No recuerdo la fecha exacta ni quién era el rival, pero sí que era uno de esos juegos de domingo que ya no existen, cuando se jugaba pelota antes del mediodía en el Estadio Universitario de Caracas. Fue mi amiga Yadira quien me llevó por primera vez al parque para que supiera lo que era ver a los gloriosos Leones del Caracas en vivo, ahí enfrente, cerquita, y disfrutara el juego en carne y hueso.
Éramos estudiantes universitarias, pero nos las arreglábamos para comprar sillas en palco, arriba de la cueva de Leones. No eran tiempos hiperinflacionarios, se entiende. La combinación verde y ladrillo del campo, el cielo azul y el Ávila de fondo que te invade al franquear la boca de la tribuna, me embelesó aquella mañana, tal como lo sigue haciendo ahora, más de dos décadas después.
Los episodios del juego avanzaban en el terreno, mientras en la tribuna desfilaban los vendedores de chucherías, maní y tostones, refrescos y cervezas y las recordadas naranjas. A todo el que pasaba, le compraba algo. Yadira solo se reía y me comparaba con un par de hermanitos que unas filas más allá presionaban a la mamá para que les comprara de todo. No se saciaban y yo tampoco.
Ya casi finalizando el juego llegó el vendedor de obleas. Los niñitos se apresuraron a pedir, y miré a Yadira implorándole que me comprara una porque la plata se me había terminado. Hasta ese momento sabía que la oblea existía en el mundo, pero para mí no era nada, nunca hasta entonces me había llamado la atención consumirla.

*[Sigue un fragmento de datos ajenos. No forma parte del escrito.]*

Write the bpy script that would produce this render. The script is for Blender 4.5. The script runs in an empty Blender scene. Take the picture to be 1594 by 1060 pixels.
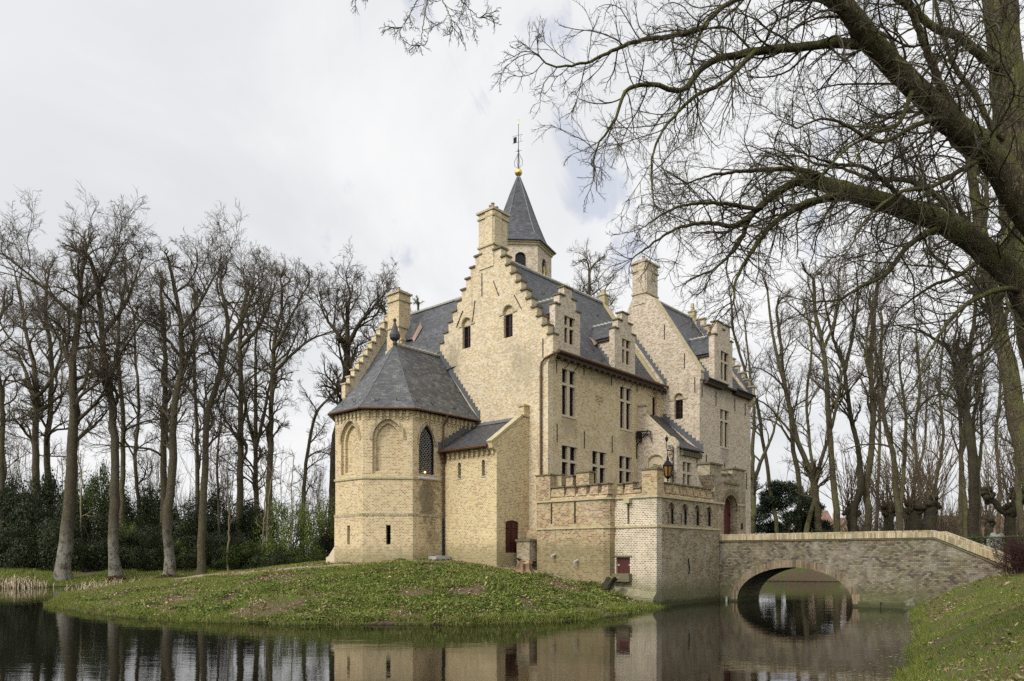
import bpy, bmesh, math, random
import numpy as np
from mathutils import Vector
from mathutils.geometry import tessellate_polygon

random.seed(7)
RNG = np.random.default_rng(11)
scene = bpy.context.scene
COL = scene.collection
PI = math.pi

# ------------------------------------------------------------------ survey: camera and the castle's own axes
FOC, PX0, PY0, EYE = 1154.0, 797.0, 865.0, 2.5
AR = math.radians(41.56)
RX, RY = math.sin(AR), math.cos(AR)          # castle u axis (along the window front)
LX, LY = -math.cos(AR), math.sin(AR)         # castle v axis (along the stepped gable)
CX, CY = 1.99, 40.98                         # corner of the main house
TH = math.atan2(RY, RX)


def c2w(u, v):
    return CX + RX * u + LX * v, CY + RY * u + LY * v


def at(px, py, d):
    return np.array([(px - PX0) / FOC * d, d, EYE + (PY0 - py) / FOC * d])


# ------------------------------------------------------------------ materials
def nodes(name):
    m = bpy.data.materials.new(name)
    m.use_nodes = True
    nt = m.node_tree
    for n in list(nt.nodes):
        nt.nodes.remove(n)
    return m, nt


class G:
    """small helper to write shader graphs"""
    def __init__(s, nt):
        s.nt = nt

    def n(s, t, ins=None, **kw):
        nd = s.nt.nodes.new(t)
        for k, v in kw.items():
            setattr(nd, k, v)
        for k, v in (ins or {}).items():
            sock = nd.inputs[k]
            if isinstance(v, bpy.types.NodeSocket):
                s.nt.links.new(v, sock)
            else:
                sock.default_value = v
        return nd

    def m(s, op, a, b=None, c=None, clamp=False):
        ins = {0: a}
        if b is not None:
            ins[1] = b
        if c is not None:
            ins[2] = c
        nd = s.n('ShaderNodeMath', ins, operation=op)
        nd.use_clamp = clamp
        return nd.outputs[0]

    def v(s, op, a, b=None):
        ins = {0: a}
        if b is not None:
            ins[1] = b
        nd = s.n('ShaderNodeVectorMath', ins, operation=op)
        return nd.outputs['Value'] if op in ('DOT_PRODUCT', 'LENGTH') else nd.outputs[0]

    def noise(s, vec, scale, detail=3, rough=.55, dist=0):
        nd = s.n('ShaderNodeTexNoise', {'Vector': vec, 'Scale': scale, 'Detail': detail, 'Roughness': rough, 'Distortion': dist})
        return nd.outputs['Fac']

    def ramp(s, fac, stops, interp='LINEAR'):
        nd = s.n('ShaderNodeValToRGB', {'Fac': fac})
        cr = nd.color_ramp
        cr.interpolation = interp
        while len(cr.elements) < len(stops):
            cr.elements.new(.5)
        for e, (p, c) in zip(cr.elements, stops):
            e.position = p
            e.color = (c[0], c[1], c[2], 1) if not isinstance(c, float) else (c, c, c, 1)
        return nd.outputs['Color']

    def mix(s, fac, a, b, blend='MIX'):
        nd = s.n('ShaderNodeMix', data_type='RGBA', blend_type=blend)
        for k, v in ((0, fac), (6, a), (7, b)):
            if isinstance(v, bpy.types.NodeSocket):
                s.nt.links.new(v, nd.inputs[k])
            elif k == 0:
                nd.inputs[k].default_value = v
            else:
                nd.inputs[k].default_value = (v[0], v[1], v[2], 1)
        return nd.outputs[2]

    def step(s, x, lo, hi):
        nd = s.n('ShaderNodeMapRange', {0: x, 1: lo, 2: hi, 3: 0.0, 4: 1.0})
        nd.interpolation_type = 'SMOOTHSTEP'
        return nd.outputs[0]

    def out(s, col, rough=.8, bump=None, bs=.3, bd=.02, spec=.3, metal=0., extra=None):
        ins = {'Base Color': col if isinstance(col, bpy.types.NodeSocket) else (*col, 1), 'Roughness': rough, 'Metallic': metal,
               'Specular IOR Level': spec}
        ins.update(extra or {})
        b = s.n('ShaderNodeBsdfPrincipled', ins)
        if bump is not None:
            bn = s.n('ShaderNodeBump', {'Height': bump, 'Strength': bs, 'Distance': bd})
            s.nt.links.new(bn.outputs[0], b.inputs['Normal'])
        o = s.n('ShaderNodeOutputMaterial')
        s.nt.links.new(b.outputs[0], o.inputs[0])
        return b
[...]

La tenía por una cartulina pálida, redonda e insípida, que ni con mucho dulce encima me apetecía.
Pero en el Universitario, como buen parque de pelota, sucede lo extraordinario, y la oblea bien cubierta con su capa de arequipe, un toque de leche condensada y salpicada de pepitas de colores, ¡me encantó! ¡Ni siquiera me empalagó! Quería otra, pero Yadira dijo basta, y volvió a reír.
Nos fuimos con la alegría del triunfo, porque eso sí lo recuerdo, ganamos. Desde entonces, junto con el disfrute de las victorias de nuestro glorioso Caracas, también saboreamos el dulce recuerdo de la oblea de aquella mi primera vez en el estadio.